=== Task details ===
Your output is the lines from the first one to the one containing "od = putw(overdoor_mesh(hw-.03), 'overdoor_relief', 'R', 5.3);", repeated exactly, with images left out.

=== Provided material ===
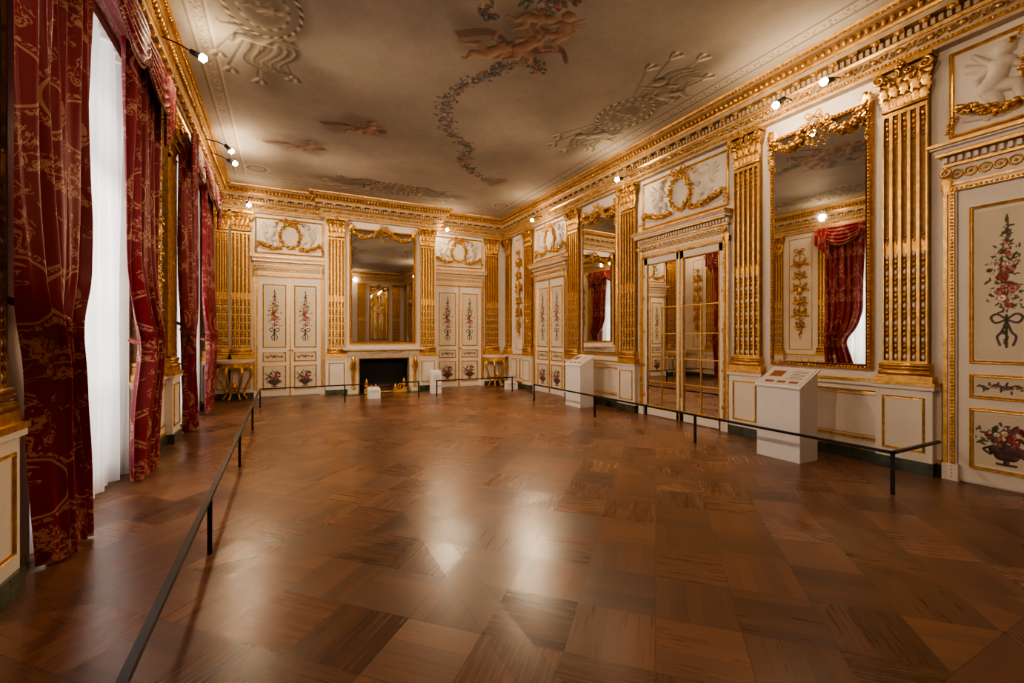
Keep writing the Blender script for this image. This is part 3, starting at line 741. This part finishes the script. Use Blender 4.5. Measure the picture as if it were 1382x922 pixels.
# mirrored french door
hw = .92; m = M(True); casing(m, hw); lw = hw-.10
m.box(-lw, lw, 0, .015, 0, 2.82, 'white')
for d in (-1, 1):
    cx = d*lw/2; h2 = lw/2-.004
    for a, b_ in ((cx-h2, cx-h2+.07), (cx+h2-.07, cx+h2)): m.box(a, b_, .015, .04, .015, 2.815, 'white')
    m.box(cx-h2, cx+h2, .015, .04, .015, .18, 'white'); m.box(cx-h2, cx+h2, .015, .04, 2.70, 2.815, 'white')
    m.box(cx-h2+.07, cx+h2-.07, .015, .022, .18, 2.70, 'mirror')
    m.frame(cx-h2+.06, cx+h2-.06, .17, 2.71, .018, .02, 'gold', .03)
    m.box(cx-.007, cx+.007, .022, .036, .19, 1.92, 'gold')
    for z in (.62, 1.04, 1.46, 1.92): m.box(cx-h2+.07, cx+h2-.07, .022, .036, z-.007, z+.007, 'gold')
    for z in (.35, .9, 1.5, 2.1, 2.5): m.lump((d*(lw-.01), .05, z), .018, 'gold', (1, 1, 2))
m.box(-.014, .014, .04, .056, .02, 2.81, 'gold'); m.tube([(.04, .05, .4), (.04, .07, .45), (.04, .07, 1.9), (.04, .05, 1.95)], .009, 'gold', 6)
putw(m.mesh('french_door'), 'door_6', 'R', 5.3)
od = putw(overdoor_mesh(hw-.03), 'overdoor_relief', 'R', 5.3); put(putti_mesh(hw-.07), 'putti', (0, 0, 0), 0, od)

# ------------------------------------------------------------------ wall mirrors
def mirror_mesh(hw, z0, z1, ol=.03, orr=.03):
    m = M(True)
    a, c = hw-.03, z0+.03; e = z1-.03   # glass hung with a very slight yaw inside the frame
    m.add([(-a, 0, c), (a, 0, c), (a, orr, c), (-a, ol, c), (-a, 0, e), (a, 0, e), (a, orr, e), (-a, ol, e)],
          [(0,3,2,1),(4,5,6,7),(0,1,5,4),(1,2,6,5),(2,3,7,6),(3,0,4,7)], 'mirror')
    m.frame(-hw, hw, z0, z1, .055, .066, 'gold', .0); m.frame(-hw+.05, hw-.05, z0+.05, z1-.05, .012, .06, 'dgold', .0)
    for zz in (z0+.03, z1-.03):
        x = -hw+.03
        while x < hw-.02: m.lump((x, .060, zz), .015, 'gold'); x += .04
    for xx in (-hw+.03, hw-.03):
        z = z0+.05
        while z < z1: m.lump((xx, .060, z), .015, 'gold'); z += .04
    zt = z1-.02
    for d in (-1, 1):
        garland(m, swag_pts(d*.10, d*(hw-.04), zt+.04, .20, .09, zt-.02), .06, 'gold', .028, 5)
        garland(m, [(d*(hw-.03), .09, zt+.02), (d*(hw-.02), .08, zt-.2), (d*(hw-.02), .07, zt-.40)], .04, 'gold', .035, 3)
        garland(m, [(d*.08, .08, zt+.02), (d*.10, .08, zt-.15), (d*.04, .08, zt-.26)], .035, 'gold', .03, 3)
        m.leaf(d*(hw-.04), .06, zt-.02, .12, .14, .05, 'gold')
    garland(m, [(.09*cos(q), .09, zt+.0+.09*sin(q)) for q in np.linspace(0, 2*pi, 9)], .04, 'gold', .03, 3)
    bow(m, 0, .10, zt+.08, .10)
    return m.mesh('mirror')
MM = mirror_mesh(.585, 1.03, 4.05, .052, .006)
for a in (5.3-2.13, 5.3+2.13): putw(MM, 'wall_mirror', 'R', a)
putw(mirror_mesh(.83, 1.22, 4.10), 'overmantel_mirror', 'C', CX)
putw(mirror_mesh(.50, 1.22, 4.10), 'wall_mirror', 'F', 4.5)
putw(mirror_mesh(.50, 1.22, 4.10), 'wall_mirror', 'F', 0.0)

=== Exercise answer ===
Keep writing the Blender script for this image. This is part 3, starting at line 741. This part finishes the script. Use Blender 4.5. Measure the picture as if it were 1382x922 pixels.
# mirrored french door
hw = .92; m = M(True); casing(m, hw); lw = hw-.10
m.box(-lw, lw, 0, .015, 0, 2.82, 'white')
for d in (-1, 1):
    cx = d*lw/2; h2 = lw/2-.004
    for a, b_ in ((cx-h2, cx-h2+.07), (cx+h2-.07, cx+h2)): m.box(a, b_, .015, .04, .015, 2.815, 'white')
    m.box(cx-h2, cx+h2, .015, .04, .015, .18, 'white'); m.box(cx-h2, cx+h2, .015, .04, 2.70, 2.815, 'white')
    m.box(cx-h2+.07, cx+h2-.07, .015, .022, .18, 2.70, 'mirror')
    m.frame(cx-h2+.06, cx+h2-.06, .17, 2.71, .018, .02, 'gold', .03)
    m.box(cx-.007, cx+.007, .022, .036, .19, 1.92, 'gold')
    for z in (.62, 1.04, 1.46, 1.92): m.box(cx-h2+.07, cx+h2-.07, .022, .036, z-.007, z+.007, 'gold')
    for z in (.35, .9, 1.5, 2.1, 2.5): m.lump((d*(lw-.01), .05, z), .018, 'gold', (1, 1, 2))
m.box(-.014, .014, .04, .056, .02, 2.81, 'gold'); m.tube([(.04, .05, .4), (.04, .07, .45), (.04, .07, 1.9), (.04, .05, 1.95)], .009, 'gold', 6)
putw(m.mesh('french_door'), 'door_6', 'R', 5.3)
od = putw(overdoor_mesh(hw-.03), 'overdoor_relief', 'R', 5.3); put(putti_mesh(hw-.07), 'putti', (0, 0, 0), 0, od)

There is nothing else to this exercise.